During the 35th Montreal World Film Festival, the selected French films showed a strange obsession for stories about love using a bitter or dark approach that questions the over-rated reputation of romance cinema.              

Since France has been established world-wide as one of the main nations of love and the inventor of the most popular French kiss, French movie directors seem to feel the need to shoot pictures that explore the secret passions of the heart. For the best and the worst, no doubt, French people reign over a cinematic field where the heart commands the lines of the script and the choices of the audience: the selection of the French movies in the 35th edition of Montreal World Films Festival was no exception. But when it comes to love, do not expect anything but an off-the-wall humorous approach. For instance, in Let My People Go!, Mikael Buch’s witty, hilarious first film set between Finland and France, turns passion into a gay screwball comedy. Emmanuel Mouret, Rohmer’s so-called spiritual son, blurs the usual rules of seduction in The Art of Love (L’Art d’aimer).
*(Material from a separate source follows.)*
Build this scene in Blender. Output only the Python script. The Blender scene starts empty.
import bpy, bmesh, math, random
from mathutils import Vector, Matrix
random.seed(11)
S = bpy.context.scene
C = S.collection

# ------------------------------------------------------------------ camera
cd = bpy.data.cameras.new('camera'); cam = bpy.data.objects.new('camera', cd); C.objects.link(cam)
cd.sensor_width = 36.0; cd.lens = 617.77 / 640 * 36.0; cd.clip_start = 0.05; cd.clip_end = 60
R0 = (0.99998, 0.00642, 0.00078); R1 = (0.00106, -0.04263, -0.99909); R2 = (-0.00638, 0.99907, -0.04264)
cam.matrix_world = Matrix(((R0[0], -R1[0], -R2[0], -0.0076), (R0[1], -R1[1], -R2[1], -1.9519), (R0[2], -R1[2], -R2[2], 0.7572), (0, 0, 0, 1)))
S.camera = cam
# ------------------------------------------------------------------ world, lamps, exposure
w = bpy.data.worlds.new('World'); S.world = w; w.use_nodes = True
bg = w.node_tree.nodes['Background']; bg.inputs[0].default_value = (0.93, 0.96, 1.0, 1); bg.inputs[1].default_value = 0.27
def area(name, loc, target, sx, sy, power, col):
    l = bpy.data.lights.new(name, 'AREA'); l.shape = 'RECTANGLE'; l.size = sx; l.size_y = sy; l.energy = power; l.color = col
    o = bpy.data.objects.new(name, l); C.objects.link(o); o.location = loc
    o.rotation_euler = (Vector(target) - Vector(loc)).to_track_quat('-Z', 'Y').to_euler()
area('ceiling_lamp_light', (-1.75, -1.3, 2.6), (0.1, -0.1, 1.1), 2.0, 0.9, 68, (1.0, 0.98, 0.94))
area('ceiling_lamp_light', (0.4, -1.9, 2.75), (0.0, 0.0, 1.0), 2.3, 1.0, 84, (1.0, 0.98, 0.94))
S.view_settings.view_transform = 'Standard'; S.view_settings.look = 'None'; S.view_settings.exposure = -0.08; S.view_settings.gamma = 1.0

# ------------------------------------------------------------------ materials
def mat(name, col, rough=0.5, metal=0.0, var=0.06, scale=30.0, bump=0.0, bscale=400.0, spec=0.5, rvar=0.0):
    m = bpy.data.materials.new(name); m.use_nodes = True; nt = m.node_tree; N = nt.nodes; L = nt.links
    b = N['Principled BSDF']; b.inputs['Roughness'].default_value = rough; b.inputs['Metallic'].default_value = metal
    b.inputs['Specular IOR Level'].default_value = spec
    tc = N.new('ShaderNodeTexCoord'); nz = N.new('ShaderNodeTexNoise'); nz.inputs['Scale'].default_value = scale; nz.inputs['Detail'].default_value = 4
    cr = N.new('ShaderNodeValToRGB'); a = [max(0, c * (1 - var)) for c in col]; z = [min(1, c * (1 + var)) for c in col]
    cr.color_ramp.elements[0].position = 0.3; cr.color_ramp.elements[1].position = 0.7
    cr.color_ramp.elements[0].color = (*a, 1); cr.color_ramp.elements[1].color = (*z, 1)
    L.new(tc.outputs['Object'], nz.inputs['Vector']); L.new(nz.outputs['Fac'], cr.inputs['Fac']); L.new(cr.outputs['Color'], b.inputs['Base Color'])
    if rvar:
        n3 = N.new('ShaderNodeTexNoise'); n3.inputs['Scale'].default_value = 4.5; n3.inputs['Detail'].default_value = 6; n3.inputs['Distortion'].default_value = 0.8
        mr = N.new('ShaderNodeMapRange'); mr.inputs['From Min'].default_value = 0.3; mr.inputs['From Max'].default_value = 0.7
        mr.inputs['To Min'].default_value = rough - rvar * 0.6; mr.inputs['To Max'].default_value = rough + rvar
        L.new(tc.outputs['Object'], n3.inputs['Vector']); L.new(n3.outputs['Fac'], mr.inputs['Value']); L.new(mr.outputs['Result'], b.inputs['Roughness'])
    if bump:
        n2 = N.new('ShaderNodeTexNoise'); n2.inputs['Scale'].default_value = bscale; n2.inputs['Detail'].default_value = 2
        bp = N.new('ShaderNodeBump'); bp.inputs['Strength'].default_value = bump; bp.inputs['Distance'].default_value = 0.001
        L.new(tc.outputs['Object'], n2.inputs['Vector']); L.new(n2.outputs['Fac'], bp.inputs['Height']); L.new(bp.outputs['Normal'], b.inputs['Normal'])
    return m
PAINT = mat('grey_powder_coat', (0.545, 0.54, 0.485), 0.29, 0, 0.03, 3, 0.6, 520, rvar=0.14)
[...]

The numerous heroines of 17 Girls (17 Filles) by Delphine and Muriel Coulin bet that getting pregnant will gain them the unconditional love they have never received from their parents. Karine Silla’s A Butterfly Kiss (Un Baiser papillon) tries to define life as a love impulse. One can not even rely on filial love which is a bit tricky — She Doesn’t Cry, She Sings (Elle ne pleure pas, elle chante) by Philippe de Pierpont deals with the incestuous relationship of a brain-dead father and his daughter. And so on and so on. Love? Obviously, it is rather more complex than a naïve feeling.                  

But why is it is such a national topic? A few years ago, UniFrance, the main national promotion agency for French movies, asked foreign journalists about their own vision of French cinema. Mostly, they answered back it was “ménage à trois” or “boy meets girl”, or such clichés that the directors have been fighting over years. The same survey during 35th Montreal World Films Festival could come to the same conclusion. One should insinuate that French cinema is not renewed in any way. One could also blame la Nouvelle Vague: after all, Godard thought that “all you need to make a movie is a girl and a gun” and, thanks to Pierrot le fou, and Le Mépris, it reached its height. In fact, this obsession with love could be a way to get rid of the ghost of the New Wave’s movie directors and their influence over 60 years. “L’amour, toujours l’amour”, says one of the Women in George Cukor classic to lighten up the atmosphere, when the girls chorus could not believe in true love anymore. Nowadays, in France, no one could pronounce that line without attracting cynical attention: the big screen has become the best delusional mirror for an audience whose taste for grand gestures and unconditional love results in mixed feelings, but certainly not a death. After all, there is pleasure in pain and it is definitely French cinema’s new motto.